Pastors & Churches: Listen & Do Likewise

How do you grow a church? You and I don't. Christ does. But for the sake of this discussion that is a question that is frequently asked in the arena of church growth. It has been rightly said that "what you get them with is what you keep them with." Therefore if you get people to come to your church because of a great praise team or great music, then you must keep them with the same. If you get people to come to church with a great children's ministry then you must keep them with a great children's ministry. If you get them with a great personality behind the pulpit, then you must keep them with a great personality behind the pulpit. If you get them with the gospel, then you keep them with the gospel.

Thabiti Anyabwile has recently written a post on his blog that should be mandatory reading for every pastor and every church member everywhere. Stop reading this blog and read the entire post on his blog right now entitled, "Be Careful How You Build: A Plea For Boring Preaching."

In case you do not do that here are a few excerpts that hopefully will change your mind about reading the entire post and about the issue of which he is addressing. Thabiti mentions that the danger of building a church on an exagerrated personality are two-fold:

First, it traps the preacher in the entertainment expectations of so many churchgoers. If we entertain rather than edify, we're not far from becoming the little monkey in the red suit that does tricks on the street corner for his owner. And it's awfully difficult to escape that arrangement once you start building the pulpit on an exaggerated personality like that.

The second danger of building on personality is the congregation gets very accustomed to two things: feeling as the end of worship and lazy listening as the means of worship. If we entertain people rather than instruct and edify, we will create a body of people who want the fleeting feelings of a moment rather than the meat of the word. They will want a glitzy god rather than the glorious God of Scripture. They will not think they have "worshipped" or served God until they have felt something or been moved in some way. That's emotionalism, not genuine emotion that comes from the truth.

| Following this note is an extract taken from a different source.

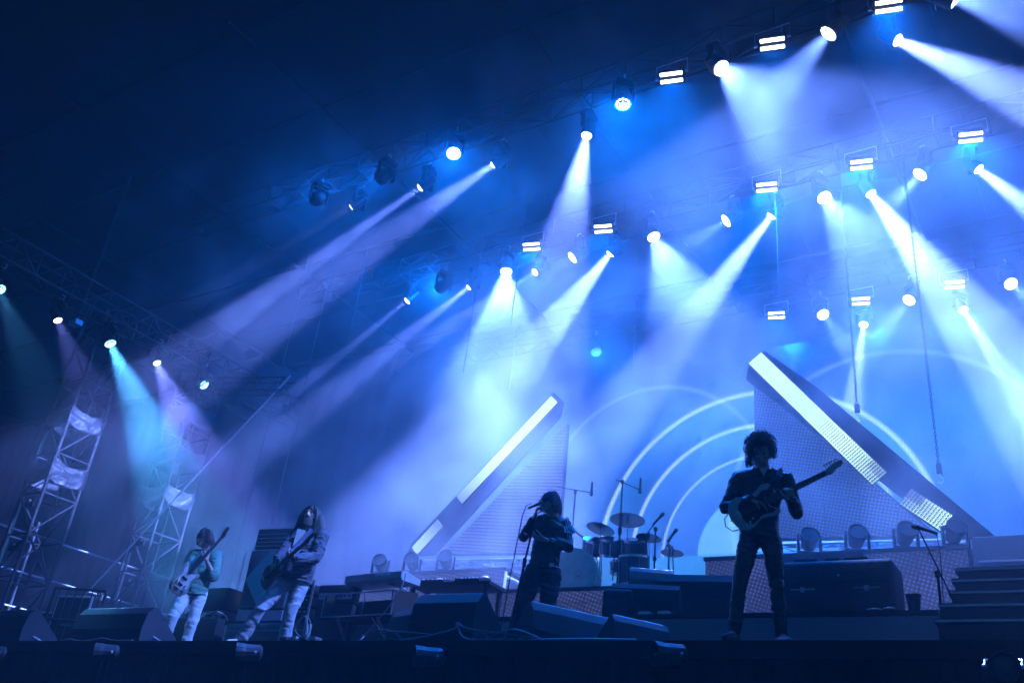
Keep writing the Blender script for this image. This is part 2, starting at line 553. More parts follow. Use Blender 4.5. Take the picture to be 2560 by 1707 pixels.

And a congregation accustomed to being entertained will be a spiritually lazy congregation. Entertainment increasingly puts the cookies on the bottom shelf (actually the floor). It makes everything easy to reach, requires little/nothing of the one entertained, and encourages comfort and ease. In short, today's entertainment generally makes people lazy. The same is true in a church if entertainment is the dominant philosophy. People are not made into Bereans, searching the Scripture to verify the truth. They're reduced to blank-faced popcorn and goober eating moviegoers, taking in whatever glimmers on the silver screen. Except the silver screen is increasingly the church service.

Well, I've just about reprinted the whole post. I couldn't resist--it's just that good. I might as well conclude with the the plea Thabiti gives,

So here's a plea. Please, please Lord build your church on "boring" preaching and "regular" personalities owned and fired by your Holy Spirit, so that your people will find excitement and emotion that comes from the truth and their affections will rest on You rather than the earthen vessel that proclaims your Name.

And please, please brothers, let us be "weak" in the pulpit that Christ might be seen as strong. Let us preach in the personality the Lord gave us, only careful not to build the church on it.